Output, please, exactly those lines of the listing that come before the line with "0.0), (0.0, 0.0)]", along with that line itself.
━━━ Data excerpt
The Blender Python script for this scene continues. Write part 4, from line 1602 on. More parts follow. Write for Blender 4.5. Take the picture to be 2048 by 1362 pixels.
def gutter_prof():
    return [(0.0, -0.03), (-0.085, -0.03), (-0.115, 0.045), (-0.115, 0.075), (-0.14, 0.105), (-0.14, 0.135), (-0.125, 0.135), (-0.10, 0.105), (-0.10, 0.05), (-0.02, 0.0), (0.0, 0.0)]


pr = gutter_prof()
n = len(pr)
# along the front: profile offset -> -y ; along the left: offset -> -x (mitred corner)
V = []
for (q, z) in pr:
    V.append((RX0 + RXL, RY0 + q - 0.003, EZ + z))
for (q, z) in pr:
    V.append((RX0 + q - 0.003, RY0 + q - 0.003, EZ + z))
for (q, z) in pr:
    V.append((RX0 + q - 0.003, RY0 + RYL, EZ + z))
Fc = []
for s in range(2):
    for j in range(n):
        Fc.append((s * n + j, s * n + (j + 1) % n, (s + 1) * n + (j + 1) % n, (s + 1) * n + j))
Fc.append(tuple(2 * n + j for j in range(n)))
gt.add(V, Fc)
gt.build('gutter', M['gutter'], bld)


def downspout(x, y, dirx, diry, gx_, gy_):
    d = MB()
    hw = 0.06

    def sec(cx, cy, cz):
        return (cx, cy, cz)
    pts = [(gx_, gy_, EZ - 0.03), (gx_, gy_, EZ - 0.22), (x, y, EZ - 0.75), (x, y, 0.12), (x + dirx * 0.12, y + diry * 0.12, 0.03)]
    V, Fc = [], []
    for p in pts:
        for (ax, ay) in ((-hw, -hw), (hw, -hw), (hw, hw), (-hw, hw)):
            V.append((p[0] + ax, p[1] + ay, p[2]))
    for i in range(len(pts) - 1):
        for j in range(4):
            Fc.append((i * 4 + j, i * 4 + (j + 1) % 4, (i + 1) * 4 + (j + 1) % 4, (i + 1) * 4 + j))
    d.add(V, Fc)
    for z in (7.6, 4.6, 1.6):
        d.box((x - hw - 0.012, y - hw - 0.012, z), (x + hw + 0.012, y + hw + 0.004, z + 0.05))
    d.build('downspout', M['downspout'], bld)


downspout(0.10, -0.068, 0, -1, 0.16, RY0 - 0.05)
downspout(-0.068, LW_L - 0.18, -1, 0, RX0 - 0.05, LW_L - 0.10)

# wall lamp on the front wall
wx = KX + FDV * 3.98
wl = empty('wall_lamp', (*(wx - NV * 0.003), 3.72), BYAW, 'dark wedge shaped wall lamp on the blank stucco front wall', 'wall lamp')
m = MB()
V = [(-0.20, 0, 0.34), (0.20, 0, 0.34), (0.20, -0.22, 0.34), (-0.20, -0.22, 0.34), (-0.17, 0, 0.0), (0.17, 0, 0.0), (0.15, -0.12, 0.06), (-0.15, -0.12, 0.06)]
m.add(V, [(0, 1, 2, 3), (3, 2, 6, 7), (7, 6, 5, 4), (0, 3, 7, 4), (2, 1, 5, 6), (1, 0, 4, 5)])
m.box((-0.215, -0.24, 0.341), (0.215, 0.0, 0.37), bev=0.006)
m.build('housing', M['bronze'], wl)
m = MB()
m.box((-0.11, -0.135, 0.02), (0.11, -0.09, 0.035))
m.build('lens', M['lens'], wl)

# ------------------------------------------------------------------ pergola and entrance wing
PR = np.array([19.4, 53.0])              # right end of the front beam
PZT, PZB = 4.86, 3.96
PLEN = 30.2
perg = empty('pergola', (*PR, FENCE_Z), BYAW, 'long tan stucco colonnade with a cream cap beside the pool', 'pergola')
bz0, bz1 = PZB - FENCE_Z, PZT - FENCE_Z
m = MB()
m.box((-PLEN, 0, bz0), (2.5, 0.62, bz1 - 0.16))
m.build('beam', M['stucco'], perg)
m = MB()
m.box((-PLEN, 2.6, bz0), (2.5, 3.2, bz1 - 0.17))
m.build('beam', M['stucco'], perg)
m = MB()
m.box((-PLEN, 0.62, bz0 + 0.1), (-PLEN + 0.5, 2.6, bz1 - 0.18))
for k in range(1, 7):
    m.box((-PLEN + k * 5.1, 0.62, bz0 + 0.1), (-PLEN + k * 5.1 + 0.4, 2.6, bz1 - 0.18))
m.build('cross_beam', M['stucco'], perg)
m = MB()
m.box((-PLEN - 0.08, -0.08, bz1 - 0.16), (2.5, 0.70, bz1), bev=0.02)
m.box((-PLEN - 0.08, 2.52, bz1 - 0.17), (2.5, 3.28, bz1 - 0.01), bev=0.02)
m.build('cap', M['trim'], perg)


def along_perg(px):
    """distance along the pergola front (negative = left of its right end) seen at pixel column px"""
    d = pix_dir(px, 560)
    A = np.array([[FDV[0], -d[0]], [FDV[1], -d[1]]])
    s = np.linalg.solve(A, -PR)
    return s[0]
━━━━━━
§ **Task response**
The Blender Python script for this scene continues. Write part 4, from line 1602 on. More parts follow. Write for Blender 4.5. Take the picture to be 2048 by 1362 pixels.
def gutter_prof():
    return [(0.0, -0.03), (-0.085, -0.03), (-0.115, 0.045), (-0.115, 0.075), (-0.14, 0.105), (-0.14, 0.135), (-0.125, 0.135), (-0.10, 0.105), (-0.10, 0.05), (-0.02, 0.0), (0.0, 0.0)]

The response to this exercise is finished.